RDG- you know how my stories go...the good stuff is in the details...Ya'll will have to tell me what to do with Laura...
Gewels- that lizard freaked me right out...but Laura is so funny saying she could turn the sprinklers on...she advised me that i do indeed snore...
Grizzbabe- I have really been lucky...somehow I can't help but think that everyone has these stories in their past, they just don't remember them the right way...
You sound so much like my friend Jeff whose foot is permanently growing out of his mouth.
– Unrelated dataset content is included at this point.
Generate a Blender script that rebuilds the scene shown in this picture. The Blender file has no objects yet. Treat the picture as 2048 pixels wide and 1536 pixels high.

He has continued to rat on me for having way to much wine to drink when I was on TDY with him in Panama and nearly falling flat on my face as we crossed the street (of course I don't need to be drunk to fall flat on my face.)
BARBARA- "Permanent foot in mouth"... really? Which part? Nailed me...hehehe....LOL
I can't tell you HOW many times my husband has chased me around the house with la kook-a-rocha.